Mas acho que muito da responsabilidade vem também das empresas e dos investidores. Um bom exemplo recente é Elon Musk. Ele investiu em uma empresa chamada Open AI e estão tentando descobrir como tornar a aprendizagem de máquina [um conceito dentro de inteligência artificial] acessível ao público e, dessa forma, fazer com que todos possam usá-la e monitorá-la. É, basicamente, um grande esforço para garantir que as máquinas não nos destruam. Parece muito precoce, mas esse é o medo que muitas pessoas têm. E isso acontece muito por conta da mídia -- sem ofensa.

P: Não ofende!

R: A mídia agrava isso. Esse é o trabalho. É assim que se cria audiência, certo? É um jogo justo. Mas isso leva ao medo. Eu acho que é importante que a tecnologia se torne acessível a todos e que, em algum momento, as pessoas conheçam e entendam. Se você não conhece nosso programa e alguém edita um vídeo e te manda, isso se torna muito ruim! Mas se você sabe que estes vídeos são falsos, então não faz qualquer diferença.

P: Tenho a impressão de que você é está cansado de pessoas perguntando sobre as implicações mais obscuras desta tecnologia. Quer dizer, você vive no Vale do Silício, é muito otimista e está, obviamente, superanimado com ela...

R: Sim, está ficando um pouco cansativo. É sempre a mesma pergunta. Nós, obviamente, não estamos tentando fazer quaisquer declarações políticas ou qualquer outra coisa, ou tentando roubar identidades. Estamos aqui para, na verdade, criar aplicações comerciais específicas. Mas a mídia tenta tirar alguma história disso, o que faz sentido.

P: Mas não é só a mídia, certo? O auditório em que você apresenta sua tecnologia, em Washington, também recebe um artista que é fundamentalmente crítico sobre a tecnologia e suas implicações na identidade e bem cívico. E há outros acadêmicos, outras opiniões - qualquer discussão de suas possíveis aplicações parece ser uma crítica válida.
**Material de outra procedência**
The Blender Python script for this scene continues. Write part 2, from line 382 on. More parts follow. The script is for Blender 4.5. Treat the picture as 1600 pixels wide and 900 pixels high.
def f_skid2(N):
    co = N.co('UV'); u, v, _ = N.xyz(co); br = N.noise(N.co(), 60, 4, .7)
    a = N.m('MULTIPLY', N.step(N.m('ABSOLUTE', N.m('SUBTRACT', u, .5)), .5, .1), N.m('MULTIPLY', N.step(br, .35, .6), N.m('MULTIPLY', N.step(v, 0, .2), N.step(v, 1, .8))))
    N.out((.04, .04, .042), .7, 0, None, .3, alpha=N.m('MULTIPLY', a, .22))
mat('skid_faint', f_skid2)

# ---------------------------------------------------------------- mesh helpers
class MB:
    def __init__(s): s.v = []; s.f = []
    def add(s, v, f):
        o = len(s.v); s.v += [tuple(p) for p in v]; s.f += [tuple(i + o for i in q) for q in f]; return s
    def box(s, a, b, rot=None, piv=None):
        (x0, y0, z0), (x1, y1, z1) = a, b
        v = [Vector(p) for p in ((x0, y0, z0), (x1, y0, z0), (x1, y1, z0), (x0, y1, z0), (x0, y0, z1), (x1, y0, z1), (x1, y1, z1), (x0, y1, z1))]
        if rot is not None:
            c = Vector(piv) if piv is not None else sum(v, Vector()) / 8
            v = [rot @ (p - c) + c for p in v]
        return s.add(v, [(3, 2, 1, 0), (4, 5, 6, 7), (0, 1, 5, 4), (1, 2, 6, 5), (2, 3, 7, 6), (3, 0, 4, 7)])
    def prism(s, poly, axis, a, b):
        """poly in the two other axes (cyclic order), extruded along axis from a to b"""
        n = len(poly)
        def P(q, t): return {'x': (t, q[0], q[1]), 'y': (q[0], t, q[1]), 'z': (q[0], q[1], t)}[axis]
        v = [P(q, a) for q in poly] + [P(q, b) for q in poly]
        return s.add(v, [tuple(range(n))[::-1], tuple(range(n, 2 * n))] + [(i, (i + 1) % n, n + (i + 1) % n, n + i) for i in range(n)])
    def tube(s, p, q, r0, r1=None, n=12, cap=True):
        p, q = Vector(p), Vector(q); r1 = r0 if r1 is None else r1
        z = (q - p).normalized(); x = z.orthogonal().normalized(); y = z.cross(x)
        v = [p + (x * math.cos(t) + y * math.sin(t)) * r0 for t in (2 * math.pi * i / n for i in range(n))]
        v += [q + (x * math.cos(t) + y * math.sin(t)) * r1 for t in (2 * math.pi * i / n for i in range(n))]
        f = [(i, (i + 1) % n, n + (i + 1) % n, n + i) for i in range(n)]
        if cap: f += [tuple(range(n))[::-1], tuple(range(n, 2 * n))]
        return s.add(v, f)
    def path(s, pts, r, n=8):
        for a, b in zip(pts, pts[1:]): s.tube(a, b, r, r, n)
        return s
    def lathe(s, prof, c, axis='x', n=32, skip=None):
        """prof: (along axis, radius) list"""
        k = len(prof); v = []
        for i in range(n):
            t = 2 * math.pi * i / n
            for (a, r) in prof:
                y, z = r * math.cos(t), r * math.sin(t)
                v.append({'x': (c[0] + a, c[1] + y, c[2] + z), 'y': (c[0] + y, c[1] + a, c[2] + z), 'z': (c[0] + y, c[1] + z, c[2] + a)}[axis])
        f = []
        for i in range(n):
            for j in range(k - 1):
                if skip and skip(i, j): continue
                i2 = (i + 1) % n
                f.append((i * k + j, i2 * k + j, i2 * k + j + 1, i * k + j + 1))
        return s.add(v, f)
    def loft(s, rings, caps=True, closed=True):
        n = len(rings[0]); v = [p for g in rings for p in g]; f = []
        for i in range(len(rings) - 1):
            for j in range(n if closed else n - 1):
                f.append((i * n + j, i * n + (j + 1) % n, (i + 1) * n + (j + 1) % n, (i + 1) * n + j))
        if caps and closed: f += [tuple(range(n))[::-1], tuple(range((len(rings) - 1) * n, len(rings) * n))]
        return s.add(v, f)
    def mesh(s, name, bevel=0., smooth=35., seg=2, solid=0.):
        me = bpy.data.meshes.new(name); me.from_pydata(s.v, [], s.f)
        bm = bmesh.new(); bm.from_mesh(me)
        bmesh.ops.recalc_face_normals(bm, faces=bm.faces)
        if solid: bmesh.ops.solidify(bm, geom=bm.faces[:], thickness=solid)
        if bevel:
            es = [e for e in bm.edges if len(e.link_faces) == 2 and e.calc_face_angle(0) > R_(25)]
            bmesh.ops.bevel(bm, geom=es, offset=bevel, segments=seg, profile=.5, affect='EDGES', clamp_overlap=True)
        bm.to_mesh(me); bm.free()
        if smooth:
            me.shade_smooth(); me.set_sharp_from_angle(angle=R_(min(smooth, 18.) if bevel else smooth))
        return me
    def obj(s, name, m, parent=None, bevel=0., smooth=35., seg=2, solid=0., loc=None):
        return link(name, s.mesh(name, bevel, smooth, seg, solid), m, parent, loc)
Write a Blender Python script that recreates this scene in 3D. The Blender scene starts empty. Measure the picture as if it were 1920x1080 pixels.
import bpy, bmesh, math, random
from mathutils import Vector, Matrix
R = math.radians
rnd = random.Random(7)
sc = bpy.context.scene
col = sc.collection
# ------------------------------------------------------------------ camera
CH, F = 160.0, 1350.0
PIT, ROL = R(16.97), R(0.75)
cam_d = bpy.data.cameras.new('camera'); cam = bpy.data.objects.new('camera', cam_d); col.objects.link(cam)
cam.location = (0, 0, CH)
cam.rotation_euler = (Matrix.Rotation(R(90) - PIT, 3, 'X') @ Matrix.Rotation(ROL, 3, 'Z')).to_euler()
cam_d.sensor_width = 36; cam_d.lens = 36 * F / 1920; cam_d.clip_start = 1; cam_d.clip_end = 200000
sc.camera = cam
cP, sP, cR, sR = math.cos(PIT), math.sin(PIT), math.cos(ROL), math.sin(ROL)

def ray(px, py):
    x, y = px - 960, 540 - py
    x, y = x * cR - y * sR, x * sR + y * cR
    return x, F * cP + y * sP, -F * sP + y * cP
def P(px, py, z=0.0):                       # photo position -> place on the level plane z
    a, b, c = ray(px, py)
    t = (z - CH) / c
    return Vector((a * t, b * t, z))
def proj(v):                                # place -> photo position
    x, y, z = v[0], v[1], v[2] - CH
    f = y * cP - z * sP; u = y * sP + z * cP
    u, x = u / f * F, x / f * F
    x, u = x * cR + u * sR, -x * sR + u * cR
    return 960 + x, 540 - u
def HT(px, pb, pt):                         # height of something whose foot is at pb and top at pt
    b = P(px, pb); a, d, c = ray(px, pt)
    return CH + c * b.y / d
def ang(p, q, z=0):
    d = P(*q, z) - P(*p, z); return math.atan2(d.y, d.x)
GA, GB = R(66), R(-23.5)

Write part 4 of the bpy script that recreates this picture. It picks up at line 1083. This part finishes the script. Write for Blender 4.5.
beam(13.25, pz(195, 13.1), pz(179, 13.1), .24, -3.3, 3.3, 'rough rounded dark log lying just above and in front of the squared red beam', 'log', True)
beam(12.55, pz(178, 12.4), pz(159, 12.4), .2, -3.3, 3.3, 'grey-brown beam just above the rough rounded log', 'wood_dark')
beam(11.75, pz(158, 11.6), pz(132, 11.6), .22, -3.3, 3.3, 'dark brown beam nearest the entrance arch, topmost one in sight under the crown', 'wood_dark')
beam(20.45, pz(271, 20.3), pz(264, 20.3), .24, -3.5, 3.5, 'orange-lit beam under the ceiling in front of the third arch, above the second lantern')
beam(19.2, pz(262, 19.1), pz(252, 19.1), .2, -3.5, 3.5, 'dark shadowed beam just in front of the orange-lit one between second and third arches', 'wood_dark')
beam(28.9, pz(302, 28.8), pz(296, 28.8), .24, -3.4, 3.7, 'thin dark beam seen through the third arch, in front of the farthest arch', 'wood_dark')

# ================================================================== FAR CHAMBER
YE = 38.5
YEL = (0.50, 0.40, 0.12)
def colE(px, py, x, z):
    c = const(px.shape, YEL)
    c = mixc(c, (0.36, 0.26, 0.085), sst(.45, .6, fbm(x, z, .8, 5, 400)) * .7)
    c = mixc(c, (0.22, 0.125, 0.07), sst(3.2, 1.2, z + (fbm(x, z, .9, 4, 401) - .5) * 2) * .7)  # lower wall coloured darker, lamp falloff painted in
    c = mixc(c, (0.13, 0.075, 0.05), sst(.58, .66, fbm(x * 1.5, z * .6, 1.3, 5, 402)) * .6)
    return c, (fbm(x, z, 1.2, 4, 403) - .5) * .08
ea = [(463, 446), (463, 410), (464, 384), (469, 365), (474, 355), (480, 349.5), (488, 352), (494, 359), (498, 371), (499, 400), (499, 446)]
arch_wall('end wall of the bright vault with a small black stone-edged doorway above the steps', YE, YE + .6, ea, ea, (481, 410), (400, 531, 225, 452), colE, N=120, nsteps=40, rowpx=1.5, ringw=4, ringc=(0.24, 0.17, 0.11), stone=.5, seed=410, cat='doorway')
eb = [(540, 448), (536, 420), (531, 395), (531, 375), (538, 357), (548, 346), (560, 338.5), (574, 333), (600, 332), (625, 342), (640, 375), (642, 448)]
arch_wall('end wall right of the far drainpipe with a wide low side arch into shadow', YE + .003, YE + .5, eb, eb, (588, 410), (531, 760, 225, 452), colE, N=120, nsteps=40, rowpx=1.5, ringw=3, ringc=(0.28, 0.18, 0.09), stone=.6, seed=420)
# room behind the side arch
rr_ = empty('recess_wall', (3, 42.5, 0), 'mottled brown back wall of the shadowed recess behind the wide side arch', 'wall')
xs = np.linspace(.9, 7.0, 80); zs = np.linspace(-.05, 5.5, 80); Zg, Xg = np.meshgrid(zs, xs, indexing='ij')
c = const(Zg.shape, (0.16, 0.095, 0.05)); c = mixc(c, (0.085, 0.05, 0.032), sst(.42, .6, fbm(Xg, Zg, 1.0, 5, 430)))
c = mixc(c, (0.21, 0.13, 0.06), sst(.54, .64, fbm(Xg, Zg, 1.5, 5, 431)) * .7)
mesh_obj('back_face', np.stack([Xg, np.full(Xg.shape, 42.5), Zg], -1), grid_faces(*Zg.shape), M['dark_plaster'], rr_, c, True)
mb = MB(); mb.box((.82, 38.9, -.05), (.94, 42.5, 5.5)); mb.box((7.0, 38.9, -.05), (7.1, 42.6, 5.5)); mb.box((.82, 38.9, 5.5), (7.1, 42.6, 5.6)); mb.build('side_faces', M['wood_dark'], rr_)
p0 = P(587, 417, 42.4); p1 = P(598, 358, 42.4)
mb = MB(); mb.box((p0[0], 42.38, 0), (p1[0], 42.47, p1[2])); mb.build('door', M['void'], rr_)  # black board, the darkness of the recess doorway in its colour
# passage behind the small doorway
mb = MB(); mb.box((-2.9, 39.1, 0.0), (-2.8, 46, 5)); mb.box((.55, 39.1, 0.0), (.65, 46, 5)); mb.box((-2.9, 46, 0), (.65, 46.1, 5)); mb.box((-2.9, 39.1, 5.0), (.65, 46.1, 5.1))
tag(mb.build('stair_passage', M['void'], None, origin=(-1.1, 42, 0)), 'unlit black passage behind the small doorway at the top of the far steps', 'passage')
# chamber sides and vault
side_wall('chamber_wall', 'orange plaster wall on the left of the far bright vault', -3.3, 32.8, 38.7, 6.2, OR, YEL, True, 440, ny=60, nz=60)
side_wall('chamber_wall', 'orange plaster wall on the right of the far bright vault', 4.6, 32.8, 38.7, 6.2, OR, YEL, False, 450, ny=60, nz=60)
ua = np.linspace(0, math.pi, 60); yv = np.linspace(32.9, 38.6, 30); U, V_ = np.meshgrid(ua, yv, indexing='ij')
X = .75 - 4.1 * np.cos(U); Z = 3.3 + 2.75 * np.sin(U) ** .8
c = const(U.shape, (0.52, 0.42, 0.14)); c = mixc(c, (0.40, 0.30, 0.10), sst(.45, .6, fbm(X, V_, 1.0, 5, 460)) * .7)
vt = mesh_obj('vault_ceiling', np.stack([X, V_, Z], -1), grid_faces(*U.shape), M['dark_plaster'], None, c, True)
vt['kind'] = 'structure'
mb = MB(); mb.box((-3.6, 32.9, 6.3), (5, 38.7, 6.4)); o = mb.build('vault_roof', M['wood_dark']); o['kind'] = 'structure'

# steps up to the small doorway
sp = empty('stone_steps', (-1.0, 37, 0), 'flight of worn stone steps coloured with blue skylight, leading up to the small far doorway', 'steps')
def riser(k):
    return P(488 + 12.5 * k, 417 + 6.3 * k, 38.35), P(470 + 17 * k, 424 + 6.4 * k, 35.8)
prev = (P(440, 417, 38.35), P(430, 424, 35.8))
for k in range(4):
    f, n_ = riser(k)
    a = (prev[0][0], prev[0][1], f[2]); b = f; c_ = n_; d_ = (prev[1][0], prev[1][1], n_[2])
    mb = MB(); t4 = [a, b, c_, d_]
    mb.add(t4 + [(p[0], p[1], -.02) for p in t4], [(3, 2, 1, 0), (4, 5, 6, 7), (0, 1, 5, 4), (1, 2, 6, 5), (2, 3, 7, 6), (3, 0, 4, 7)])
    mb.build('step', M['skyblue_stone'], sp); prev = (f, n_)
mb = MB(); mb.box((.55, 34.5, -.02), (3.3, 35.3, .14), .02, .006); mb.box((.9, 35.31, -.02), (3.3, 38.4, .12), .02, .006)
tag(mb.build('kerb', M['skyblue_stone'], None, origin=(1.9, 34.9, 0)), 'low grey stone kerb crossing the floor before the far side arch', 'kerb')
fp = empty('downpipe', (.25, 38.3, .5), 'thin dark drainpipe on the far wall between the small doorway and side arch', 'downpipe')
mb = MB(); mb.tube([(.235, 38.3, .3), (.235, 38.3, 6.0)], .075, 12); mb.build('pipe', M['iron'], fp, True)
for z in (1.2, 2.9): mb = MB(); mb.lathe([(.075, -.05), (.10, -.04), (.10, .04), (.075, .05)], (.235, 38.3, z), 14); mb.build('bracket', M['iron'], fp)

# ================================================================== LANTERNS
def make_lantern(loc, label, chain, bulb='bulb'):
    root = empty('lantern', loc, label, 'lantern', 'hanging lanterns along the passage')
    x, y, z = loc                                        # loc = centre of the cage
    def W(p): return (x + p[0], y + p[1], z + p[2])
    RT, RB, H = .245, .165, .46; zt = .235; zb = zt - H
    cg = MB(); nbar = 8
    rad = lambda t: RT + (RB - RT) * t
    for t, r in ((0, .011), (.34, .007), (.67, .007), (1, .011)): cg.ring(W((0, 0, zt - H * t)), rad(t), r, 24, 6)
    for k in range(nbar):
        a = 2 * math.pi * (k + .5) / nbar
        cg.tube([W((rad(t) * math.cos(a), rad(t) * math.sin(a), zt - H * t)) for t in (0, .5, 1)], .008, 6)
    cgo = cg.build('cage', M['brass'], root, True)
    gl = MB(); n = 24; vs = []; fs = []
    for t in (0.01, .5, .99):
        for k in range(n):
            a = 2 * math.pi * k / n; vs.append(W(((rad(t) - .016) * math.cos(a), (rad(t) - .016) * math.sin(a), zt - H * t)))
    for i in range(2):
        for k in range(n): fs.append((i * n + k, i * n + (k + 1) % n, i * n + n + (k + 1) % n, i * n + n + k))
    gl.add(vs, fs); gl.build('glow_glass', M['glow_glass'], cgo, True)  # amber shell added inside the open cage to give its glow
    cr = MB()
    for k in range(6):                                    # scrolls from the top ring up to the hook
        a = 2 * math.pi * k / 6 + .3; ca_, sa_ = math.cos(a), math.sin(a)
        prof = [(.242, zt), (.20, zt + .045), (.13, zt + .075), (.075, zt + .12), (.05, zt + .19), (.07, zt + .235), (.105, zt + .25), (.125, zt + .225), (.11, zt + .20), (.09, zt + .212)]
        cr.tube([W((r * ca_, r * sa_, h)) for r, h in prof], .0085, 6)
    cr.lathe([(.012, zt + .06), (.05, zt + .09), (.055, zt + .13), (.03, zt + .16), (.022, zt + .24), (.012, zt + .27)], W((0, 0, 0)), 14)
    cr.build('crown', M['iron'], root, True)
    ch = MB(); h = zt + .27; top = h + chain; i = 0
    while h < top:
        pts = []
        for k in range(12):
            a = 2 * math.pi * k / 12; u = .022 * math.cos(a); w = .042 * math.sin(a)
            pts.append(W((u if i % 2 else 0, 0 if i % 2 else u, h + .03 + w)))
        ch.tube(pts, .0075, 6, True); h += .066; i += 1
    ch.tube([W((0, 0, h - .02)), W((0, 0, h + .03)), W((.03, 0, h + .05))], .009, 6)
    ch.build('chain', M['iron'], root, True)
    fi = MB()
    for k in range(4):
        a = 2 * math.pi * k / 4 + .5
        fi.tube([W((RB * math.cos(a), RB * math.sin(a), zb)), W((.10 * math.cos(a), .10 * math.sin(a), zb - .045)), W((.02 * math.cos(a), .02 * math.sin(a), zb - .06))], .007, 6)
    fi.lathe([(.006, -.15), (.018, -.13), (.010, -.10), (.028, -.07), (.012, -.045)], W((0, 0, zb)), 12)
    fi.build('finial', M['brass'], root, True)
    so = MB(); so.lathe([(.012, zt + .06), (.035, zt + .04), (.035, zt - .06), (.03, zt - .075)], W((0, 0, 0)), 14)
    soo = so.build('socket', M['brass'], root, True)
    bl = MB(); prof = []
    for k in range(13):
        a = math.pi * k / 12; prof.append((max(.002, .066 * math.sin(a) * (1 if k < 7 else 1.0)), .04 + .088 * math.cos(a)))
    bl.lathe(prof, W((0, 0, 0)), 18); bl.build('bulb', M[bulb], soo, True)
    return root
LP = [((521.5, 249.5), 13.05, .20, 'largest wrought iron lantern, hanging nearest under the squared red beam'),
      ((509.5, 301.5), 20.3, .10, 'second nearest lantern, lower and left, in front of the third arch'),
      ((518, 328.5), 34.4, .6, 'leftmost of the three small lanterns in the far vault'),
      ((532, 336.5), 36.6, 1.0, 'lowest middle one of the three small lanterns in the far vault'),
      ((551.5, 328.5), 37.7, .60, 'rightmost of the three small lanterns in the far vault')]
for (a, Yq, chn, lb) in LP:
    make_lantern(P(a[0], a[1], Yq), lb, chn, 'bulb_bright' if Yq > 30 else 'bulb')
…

R: Eu acho que os artistas, neste caso, não são necessariamente representantes da opinião pública. A questão é: o que tem apelo público e com os telespectadores? Assim, as pessoas escrevem o que alguém quer ler. É uma espécie de entretenimento. E a arte é mais ou menos igual - se você é um artista e não tem nenhum seguidores, nenhum fã, então tem um problema, certo? Então, eu acho que é por aí.

Eu não sei. Eu posso entender que algumas gerações são, você sabe, preocupadas, mas não estamos fazendo qualquer mal. Não estamos tentando fazer as pessoas falsificarem as coisas. Estamos do outro lado, tentando ajudar as pessoas a descobrirem o que está acontecendo e o que podemos fazer com os dados digitais. Dados digitais são apenas bits e bytes. Você pode editar isso, certo. Então, como se certificar de que é realmente a coisa certa?

P: Quanto tempo temos até enfrentar algumas destas questões?

R: Bem, temos trabalhado nisso há cerca de um ano, eu diria. É tudo relativamente novo. Este campo é que está se movendo muito rapidamente - há tanta coisa legal acontecendo agora, tanto em termos de tecnologia de sensores e aprendizado de máquina quanto em métodos de otimização.

Eu gosto de pensar sobre o smartphone – os smartphones mudaram muito, e mudaram muito o mundo, em um período relativamente curto de tempo. Todo mundo tem um smartphone agora e eles são os computadores que costumavam estar em grandes mesas de trabalho há 10 anos. E eles são muito, muito bons e podem fazer um monte de tarefas complexas. Mas, agora que o mercado de smartphones está saturado, pelo menos nos EUA, as pessoas estão pensando: “qual será o próximo passo?”.